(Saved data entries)

==========

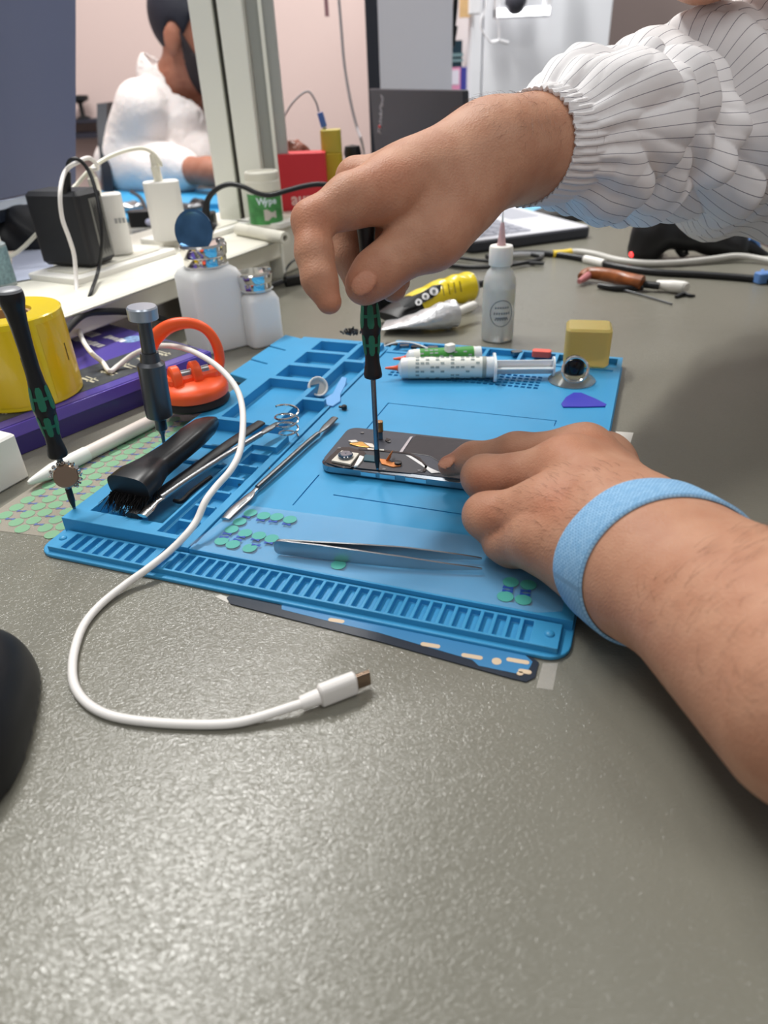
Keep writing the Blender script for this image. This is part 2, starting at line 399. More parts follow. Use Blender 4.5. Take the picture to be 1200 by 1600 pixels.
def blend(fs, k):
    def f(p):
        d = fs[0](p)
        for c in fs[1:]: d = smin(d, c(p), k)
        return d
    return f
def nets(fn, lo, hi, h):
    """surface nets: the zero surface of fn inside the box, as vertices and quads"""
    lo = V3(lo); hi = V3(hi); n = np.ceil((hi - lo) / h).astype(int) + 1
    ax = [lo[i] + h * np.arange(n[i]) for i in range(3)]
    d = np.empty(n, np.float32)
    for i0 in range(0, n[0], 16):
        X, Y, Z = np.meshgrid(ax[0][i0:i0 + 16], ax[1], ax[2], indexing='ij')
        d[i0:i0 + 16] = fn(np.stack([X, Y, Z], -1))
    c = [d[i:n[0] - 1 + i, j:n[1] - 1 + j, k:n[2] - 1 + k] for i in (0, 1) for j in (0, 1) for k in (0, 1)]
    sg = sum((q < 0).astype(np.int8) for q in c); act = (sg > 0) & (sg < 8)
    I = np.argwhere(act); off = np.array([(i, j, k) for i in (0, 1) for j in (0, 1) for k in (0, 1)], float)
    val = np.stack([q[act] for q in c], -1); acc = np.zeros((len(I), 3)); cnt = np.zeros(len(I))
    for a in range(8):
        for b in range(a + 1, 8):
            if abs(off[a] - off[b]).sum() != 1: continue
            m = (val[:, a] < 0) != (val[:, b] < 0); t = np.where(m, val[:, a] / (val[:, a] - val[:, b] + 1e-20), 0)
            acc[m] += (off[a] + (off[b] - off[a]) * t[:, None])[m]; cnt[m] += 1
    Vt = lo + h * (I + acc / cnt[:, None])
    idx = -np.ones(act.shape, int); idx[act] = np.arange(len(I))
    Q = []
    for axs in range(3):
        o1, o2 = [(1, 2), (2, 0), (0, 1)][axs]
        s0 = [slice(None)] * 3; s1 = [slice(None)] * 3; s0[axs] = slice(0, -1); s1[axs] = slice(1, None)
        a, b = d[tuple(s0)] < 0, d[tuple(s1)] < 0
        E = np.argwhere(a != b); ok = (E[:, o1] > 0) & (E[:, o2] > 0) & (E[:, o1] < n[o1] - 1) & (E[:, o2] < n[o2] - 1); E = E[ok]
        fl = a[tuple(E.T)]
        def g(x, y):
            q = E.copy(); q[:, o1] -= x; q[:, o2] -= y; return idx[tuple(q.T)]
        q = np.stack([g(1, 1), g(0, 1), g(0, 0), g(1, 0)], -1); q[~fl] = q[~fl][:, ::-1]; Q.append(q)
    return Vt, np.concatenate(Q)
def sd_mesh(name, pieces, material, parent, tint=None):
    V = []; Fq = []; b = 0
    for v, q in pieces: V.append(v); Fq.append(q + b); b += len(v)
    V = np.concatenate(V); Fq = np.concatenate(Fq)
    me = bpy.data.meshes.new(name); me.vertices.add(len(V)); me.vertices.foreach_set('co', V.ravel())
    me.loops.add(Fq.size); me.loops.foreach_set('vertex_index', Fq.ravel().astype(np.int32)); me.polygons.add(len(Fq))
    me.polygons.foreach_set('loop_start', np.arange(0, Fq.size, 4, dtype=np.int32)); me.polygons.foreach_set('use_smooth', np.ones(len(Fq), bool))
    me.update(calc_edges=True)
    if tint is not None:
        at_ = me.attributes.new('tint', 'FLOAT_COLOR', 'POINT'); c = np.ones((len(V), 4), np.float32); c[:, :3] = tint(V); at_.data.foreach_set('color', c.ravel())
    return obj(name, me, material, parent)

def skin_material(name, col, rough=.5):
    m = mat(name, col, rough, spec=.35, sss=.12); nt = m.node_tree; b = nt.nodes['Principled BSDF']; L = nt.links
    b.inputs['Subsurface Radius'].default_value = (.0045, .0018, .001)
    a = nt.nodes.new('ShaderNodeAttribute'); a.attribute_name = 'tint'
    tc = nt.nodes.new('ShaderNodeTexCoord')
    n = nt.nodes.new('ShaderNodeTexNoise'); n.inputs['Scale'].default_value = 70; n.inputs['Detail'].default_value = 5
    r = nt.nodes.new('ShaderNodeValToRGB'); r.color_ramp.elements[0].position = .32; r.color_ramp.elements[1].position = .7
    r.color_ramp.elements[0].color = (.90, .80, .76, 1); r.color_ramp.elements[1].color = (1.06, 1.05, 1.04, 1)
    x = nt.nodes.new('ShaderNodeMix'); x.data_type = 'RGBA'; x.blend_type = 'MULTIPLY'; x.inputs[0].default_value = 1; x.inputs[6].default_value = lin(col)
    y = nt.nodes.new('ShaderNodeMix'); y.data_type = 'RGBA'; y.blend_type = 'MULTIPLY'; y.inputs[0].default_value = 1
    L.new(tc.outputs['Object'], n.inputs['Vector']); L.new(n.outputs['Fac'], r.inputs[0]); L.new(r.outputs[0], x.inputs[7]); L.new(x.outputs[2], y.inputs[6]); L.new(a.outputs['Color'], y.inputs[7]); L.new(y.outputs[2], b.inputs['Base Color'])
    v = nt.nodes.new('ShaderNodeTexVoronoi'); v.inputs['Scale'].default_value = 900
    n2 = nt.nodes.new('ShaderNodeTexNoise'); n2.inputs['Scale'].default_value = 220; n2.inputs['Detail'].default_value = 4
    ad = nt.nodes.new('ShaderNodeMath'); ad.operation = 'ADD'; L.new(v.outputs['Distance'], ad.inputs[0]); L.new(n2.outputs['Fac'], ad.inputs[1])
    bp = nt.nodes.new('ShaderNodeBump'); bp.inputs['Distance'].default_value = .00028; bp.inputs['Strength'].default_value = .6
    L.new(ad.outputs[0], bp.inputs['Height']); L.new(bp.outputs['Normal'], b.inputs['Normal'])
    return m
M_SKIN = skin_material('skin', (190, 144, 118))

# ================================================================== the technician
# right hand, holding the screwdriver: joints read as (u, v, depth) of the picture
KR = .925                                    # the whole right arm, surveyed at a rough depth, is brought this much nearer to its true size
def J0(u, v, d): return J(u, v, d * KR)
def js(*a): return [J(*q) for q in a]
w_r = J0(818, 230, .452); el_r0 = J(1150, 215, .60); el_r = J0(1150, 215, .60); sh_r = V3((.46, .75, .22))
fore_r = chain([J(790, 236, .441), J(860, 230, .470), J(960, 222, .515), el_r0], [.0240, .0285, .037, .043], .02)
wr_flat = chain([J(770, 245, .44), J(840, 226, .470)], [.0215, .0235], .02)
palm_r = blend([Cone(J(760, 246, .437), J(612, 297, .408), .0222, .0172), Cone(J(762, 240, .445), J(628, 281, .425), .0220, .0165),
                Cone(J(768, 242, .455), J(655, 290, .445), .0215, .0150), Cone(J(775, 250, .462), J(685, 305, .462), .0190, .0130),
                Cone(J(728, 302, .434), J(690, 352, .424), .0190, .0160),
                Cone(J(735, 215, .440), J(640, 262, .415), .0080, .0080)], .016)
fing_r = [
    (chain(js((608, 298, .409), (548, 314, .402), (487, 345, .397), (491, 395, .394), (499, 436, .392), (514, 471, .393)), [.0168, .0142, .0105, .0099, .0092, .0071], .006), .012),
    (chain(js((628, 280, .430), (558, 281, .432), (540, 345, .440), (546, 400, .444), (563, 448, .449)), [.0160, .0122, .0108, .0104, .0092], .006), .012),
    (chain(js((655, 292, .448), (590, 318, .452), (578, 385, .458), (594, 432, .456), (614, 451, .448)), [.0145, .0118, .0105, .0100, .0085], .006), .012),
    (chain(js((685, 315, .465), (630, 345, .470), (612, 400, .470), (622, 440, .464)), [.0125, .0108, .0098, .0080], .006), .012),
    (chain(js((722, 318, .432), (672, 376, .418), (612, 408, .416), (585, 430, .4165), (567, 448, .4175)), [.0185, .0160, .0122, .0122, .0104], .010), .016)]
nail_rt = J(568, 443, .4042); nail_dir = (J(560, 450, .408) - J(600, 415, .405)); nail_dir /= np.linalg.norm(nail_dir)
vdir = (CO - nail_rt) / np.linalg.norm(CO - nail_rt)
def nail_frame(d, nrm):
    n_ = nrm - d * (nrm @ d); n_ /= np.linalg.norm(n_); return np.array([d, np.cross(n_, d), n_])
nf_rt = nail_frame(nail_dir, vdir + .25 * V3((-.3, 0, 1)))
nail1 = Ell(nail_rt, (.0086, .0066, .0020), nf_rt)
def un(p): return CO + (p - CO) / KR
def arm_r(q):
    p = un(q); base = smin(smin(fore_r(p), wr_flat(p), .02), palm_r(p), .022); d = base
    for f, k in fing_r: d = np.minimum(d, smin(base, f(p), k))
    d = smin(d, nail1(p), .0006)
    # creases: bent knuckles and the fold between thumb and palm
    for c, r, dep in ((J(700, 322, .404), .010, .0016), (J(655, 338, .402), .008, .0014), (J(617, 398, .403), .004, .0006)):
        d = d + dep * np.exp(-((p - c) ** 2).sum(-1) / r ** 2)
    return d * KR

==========

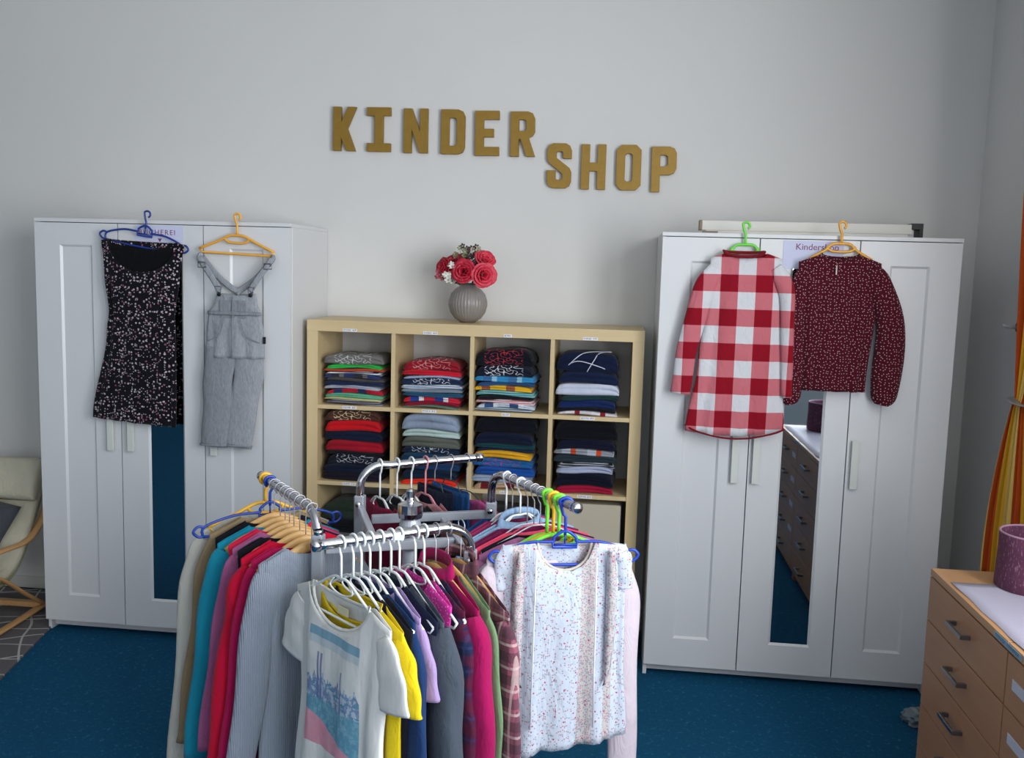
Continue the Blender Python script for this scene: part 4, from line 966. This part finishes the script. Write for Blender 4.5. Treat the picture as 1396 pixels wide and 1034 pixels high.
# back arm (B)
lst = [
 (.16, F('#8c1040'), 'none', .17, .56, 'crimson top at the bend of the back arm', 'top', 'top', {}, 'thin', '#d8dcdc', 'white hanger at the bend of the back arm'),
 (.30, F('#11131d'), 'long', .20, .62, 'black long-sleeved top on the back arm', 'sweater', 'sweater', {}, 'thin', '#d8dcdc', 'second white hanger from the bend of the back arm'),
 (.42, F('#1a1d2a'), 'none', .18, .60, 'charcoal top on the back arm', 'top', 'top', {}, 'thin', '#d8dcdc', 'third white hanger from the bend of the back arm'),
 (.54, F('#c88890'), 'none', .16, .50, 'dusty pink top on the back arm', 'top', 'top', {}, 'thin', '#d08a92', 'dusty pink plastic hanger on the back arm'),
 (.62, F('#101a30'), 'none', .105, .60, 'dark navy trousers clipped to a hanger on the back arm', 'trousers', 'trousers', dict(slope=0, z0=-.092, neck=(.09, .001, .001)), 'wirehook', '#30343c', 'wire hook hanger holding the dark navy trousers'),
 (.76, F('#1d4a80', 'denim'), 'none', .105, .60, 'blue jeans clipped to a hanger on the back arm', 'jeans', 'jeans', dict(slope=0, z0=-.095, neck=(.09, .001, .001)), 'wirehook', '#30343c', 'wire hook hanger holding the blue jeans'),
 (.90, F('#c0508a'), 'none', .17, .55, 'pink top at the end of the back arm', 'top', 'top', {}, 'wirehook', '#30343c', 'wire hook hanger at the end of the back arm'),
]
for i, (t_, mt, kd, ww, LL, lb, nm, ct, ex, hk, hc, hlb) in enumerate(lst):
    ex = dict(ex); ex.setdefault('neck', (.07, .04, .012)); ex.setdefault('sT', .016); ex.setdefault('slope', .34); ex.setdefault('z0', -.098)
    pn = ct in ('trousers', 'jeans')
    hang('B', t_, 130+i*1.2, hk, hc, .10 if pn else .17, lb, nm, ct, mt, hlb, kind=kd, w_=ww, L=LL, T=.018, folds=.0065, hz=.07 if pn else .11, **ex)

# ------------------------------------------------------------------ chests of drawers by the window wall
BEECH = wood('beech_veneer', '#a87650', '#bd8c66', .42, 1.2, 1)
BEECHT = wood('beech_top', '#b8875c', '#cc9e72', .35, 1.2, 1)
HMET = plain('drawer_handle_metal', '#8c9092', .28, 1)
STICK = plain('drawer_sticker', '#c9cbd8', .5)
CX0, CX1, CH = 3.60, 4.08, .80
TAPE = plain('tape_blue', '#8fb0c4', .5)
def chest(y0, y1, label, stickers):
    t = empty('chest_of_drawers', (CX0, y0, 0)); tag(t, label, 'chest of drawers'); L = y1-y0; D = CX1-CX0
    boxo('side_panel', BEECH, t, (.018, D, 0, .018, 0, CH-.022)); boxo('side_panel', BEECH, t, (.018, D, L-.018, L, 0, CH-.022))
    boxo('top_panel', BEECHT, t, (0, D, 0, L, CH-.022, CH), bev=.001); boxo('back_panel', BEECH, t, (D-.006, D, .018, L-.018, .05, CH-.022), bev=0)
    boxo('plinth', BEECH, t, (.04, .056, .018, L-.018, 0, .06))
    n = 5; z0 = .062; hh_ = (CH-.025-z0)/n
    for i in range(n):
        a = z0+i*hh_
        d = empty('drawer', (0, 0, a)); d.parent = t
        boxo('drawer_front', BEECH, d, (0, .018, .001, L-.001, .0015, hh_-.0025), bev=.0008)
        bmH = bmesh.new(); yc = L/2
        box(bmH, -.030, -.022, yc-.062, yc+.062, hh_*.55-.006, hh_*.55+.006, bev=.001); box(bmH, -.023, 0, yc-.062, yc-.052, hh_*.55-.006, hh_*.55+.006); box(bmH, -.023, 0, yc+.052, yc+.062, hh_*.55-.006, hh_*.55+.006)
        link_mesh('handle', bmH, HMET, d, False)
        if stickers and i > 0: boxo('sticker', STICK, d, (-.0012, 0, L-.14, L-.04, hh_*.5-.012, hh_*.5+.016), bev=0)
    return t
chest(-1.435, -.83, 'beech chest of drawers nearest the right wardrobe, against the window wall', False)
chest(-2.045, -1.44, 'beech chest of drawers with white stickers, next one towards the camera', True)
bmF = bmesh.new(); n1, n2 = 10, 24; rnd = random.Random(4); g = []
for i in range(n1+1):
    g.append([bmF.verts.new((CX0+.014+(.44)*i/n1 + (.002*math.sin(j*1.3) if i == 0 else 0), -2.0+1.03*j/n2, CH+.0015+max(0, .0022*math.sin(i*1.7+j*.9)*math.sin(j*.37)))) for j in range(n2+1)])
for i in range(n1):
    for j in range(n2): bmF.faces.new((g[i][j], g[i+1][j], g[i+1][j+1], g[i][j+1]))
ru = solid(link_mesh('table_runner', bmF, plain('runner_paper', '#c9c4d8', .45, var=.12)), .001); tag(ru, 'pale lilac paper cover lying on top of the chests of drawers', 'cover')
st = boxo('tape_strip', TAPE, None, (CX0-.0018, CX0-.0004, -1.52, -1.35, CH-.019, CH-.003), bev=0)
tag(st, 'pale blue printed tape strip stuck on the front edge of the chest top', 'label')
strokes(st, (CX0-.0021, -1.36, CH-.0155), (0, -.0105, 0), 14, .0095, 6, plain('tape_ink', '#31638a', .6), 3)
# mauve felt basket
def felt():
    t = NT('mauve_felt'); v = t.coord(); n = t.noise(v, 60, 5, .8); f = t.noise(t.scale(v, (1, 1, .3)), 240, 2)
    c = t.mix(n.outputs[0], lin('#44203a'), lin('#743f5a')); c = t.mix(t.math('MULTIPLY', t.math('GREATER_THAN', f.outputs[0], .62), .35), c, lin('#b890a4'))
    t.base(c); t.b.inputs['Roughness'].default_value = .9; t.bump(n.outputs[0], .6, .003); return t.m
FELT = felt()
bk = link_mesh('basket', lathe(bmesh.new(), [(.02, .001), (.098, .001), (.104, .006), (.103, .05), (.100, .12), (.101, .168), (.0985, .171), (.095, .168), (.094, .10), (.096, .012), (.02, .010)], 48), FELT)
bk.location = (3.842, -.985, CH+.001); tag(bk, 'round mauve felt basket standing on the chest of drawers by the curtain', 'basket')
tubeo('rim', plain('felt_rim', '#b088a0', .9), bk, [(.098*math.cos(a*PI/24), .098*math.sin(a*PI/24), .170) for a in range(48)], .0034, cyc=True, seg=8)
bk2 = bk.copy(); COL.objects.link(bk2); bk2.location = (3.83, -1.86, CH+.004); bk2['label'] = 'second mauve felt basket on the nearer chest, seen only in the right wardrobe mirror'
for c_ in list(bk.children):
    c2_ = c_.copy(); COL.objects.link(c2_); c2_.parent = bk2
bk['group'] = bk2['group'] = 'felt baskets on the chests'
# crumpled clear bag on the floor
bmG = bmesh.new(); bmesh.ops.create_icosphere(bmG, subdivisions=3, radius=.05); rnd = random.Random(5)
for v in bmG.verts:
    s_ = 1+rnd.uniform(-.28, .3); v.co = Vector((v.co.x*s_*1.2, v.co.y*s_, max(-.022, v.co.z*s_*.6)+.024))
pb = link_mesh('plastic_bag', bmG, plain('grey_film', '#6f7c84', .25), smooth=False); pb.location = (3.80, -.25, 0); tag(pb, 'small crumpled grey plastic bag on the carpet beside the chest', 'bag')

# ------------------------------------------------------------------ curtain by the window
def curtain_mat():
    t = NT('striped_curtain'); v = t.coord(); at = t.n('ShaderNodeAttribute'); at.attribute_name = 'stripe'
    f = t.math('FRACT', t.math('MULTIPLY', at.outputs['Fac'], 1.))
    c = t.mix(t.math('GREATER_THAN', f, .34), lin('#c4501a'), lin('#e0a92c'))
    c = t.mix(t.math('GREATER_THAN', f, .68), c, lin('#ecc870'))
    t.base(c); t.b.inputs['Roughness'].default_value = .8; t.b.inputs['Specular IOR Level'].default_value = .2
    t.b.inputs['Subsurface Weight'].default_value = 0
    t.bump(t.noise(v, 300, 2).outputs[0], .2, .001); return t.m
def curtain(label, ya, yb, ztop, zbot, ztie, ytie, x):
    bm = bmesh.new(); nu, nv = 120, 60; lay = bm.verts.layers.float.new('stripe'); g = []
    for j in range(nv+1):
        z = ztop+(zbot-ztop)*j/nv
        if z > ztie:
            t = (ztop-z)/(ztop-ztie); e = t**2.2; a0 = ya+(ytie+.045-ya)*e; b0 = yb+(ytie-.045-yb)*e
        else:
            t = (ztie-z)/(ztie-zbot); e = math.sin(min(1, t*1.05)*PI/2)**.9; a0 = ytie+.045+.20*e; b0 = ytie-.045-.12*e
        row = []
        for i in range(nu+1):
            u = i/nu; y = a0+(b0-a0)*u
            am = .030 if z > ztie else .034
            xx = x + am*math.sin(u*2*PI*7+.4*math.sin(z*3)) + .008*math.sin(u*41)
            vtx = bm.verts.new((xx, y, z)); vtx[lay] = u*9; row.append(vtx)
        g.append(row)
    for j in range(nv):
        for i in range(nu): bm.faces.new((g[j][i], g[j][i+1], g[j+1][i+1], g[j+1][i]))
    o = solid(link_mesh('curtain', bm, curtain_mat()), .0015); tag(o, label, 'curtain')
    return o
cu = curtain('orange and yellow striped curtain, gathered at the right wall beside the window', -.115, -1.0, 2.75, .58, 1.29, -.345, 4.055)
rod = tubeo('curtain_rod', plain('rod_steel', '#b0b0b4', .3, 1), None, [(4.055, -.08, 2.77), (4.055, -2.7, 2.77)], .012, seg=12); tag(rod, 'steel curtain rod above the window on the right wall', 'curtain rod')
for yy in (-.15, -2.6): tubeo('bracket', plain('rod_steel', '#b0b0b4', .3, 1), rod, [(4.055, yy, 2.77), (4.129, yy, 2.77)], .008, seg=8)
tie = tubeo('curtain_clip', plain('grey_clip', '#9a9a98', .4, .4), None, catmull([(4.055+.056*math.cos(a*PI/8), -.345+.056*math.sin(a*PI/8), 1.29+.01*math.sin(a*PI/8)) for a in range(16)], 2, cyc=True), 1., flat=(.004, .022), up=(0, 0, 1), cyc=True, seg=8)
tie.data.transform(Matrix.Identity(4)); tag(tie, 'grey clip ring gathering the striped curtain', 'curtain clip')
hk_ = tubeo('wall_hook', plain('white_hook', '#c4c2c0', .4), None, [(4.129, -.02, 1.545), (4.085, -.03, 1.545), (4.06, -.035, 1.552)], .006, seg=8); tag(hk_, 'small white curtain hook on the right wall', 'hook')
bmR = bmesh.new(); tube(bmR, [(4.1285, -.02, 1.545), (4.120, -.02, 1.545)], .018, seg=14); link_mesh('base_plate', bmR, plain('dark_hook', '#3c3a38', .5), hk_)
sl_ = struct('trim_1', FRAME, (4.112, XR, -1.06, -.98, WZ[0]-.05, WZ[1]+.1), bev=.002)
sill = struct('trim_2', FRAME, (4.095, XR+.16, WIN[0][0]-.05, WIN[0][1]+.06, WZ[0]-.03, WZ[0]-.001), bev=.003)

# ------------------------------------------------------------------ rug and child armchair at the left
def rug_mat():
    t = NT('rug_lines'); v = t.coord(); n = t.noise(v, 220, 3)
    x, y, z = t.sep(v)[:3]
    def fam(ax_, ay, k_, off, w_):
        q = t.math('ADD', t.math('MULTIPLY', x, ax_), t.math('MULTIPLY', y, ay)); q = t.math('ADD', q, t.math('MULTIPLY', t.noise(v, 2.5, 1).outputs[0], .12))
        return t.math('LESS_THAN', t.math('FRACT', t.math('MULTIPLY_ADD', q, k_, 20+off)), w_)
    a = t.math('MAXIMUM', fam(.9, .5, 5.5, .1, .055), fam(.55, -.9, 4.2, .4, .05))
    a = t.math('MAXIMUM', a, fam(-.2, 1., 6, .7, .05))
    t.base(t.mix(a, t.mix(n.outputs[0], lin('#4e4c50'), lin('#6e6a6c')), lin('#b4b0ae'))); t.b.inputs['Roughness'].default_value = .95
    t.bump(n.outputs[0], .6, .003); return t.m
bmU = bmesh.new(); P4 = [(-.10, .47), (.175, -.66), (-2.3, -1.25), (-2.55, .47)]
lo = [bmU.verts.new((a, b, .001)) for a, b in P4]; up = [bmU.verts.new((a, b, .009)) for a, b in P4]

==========

Copy out every line of the listing that includes the string "from".

Continue the Blender Python script for this scene: part 4, from line 966. This part finishes the script. Write for Blender 4.5. Treat the picture as 1396 pixels wide and 1034 pixels high.
 (.30, F('#11131d'), 'long', .20, .62, 'black long-sleeved top on the back arm', 'sweater', 'sweater', {}, 'thin', '#d8dcdc', 'second white hanger from the bend of the back arm'),
 (.42, F('#1a1d2a'), 'none', .18, .60, 'charcoal top on the back arm', 'top', 'top', {}, 'thin', '#d8dcdc', 'third white hanger from the bend of the back arm'),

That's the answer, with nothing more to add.